Une nette victoire, donc, qui doit toutefois être relativisée : le taux de participation n’a été que de 47,6 %, alors qu’il avait dépassé les 70 % lors des dernières municipales, en décembre 2012.

« Les Burkinabè font face à beaucoup de difficultés quotidiennes depuis des mois, qui ne trouvent pas encore de réponse concrète. Ils s’étaient mobilisés pour la présidentielle, mais, cette fois, ils ont boudé les urnes », explique un membre de la Commission électorale nationale indépendante (Ceni). Cette lassitude à l’égard de la politique se double d’autres préoccupations : l’hivernage a débuté dans certaines régions rurales, où nombre de paysans étaient davantage concentrés sur leurs travaux agricoles que sur les enjeux électoraux.

De son côté, l’Union pour le progrès et le changement (UPC), de Zéphirin Diabré, a confirmé son statut de premier parti d’opposition. Le Congrès pour la démocratie et le progrès (CDP) a, lui, rappelé, après ses résultats honorables aux législatives du 29 novembre 2015, qu’il avait encore un certain poids dans les campagnes.

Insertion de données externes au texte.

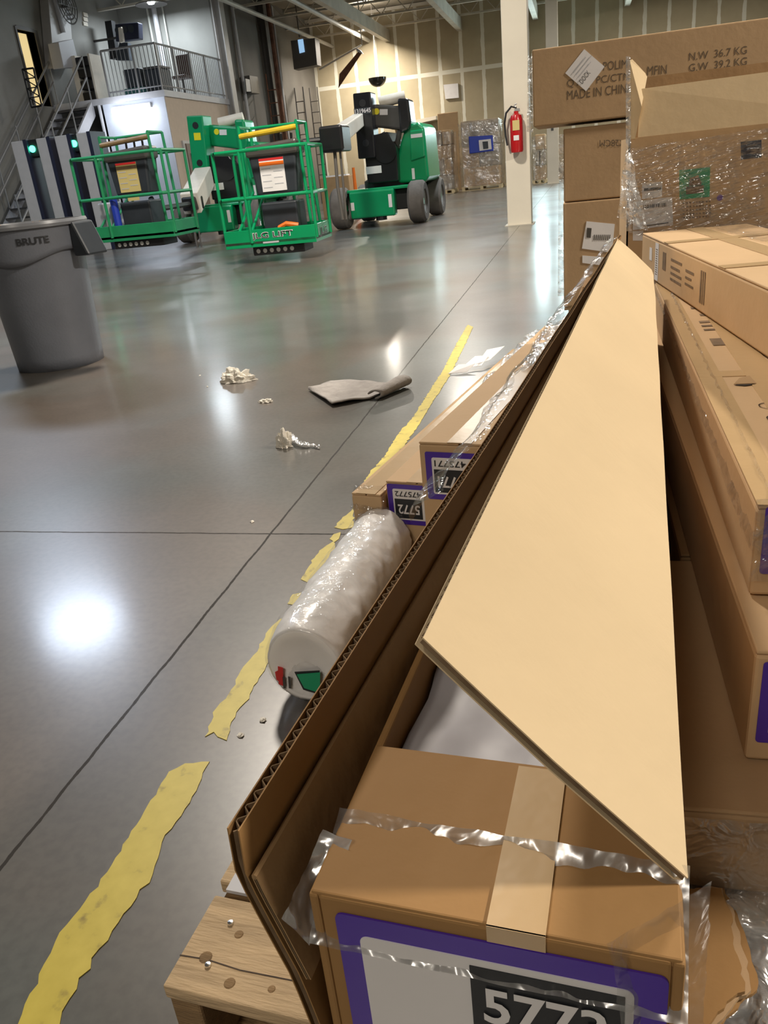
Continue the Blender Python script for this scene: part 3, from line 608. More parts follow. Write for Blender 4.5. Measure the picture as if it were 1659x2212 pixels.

« C’est une très large victoire sur nos adversaires, jubile l’un des dirigeants du MPP. Nous allons pouvoir approfondir le processus de décentralisation et le transfert de compétences aux collectivités locales. » Après avoir conquis la présidence, l’Assemblée nationale et la majorité des communes, Kaboré et le MPP ont désormais toutes les cartes en main pour appliquer leur programme. Ce que leurs adversaires ne manqueront pas de leur rappeler s’ils échouent à redresser le pays.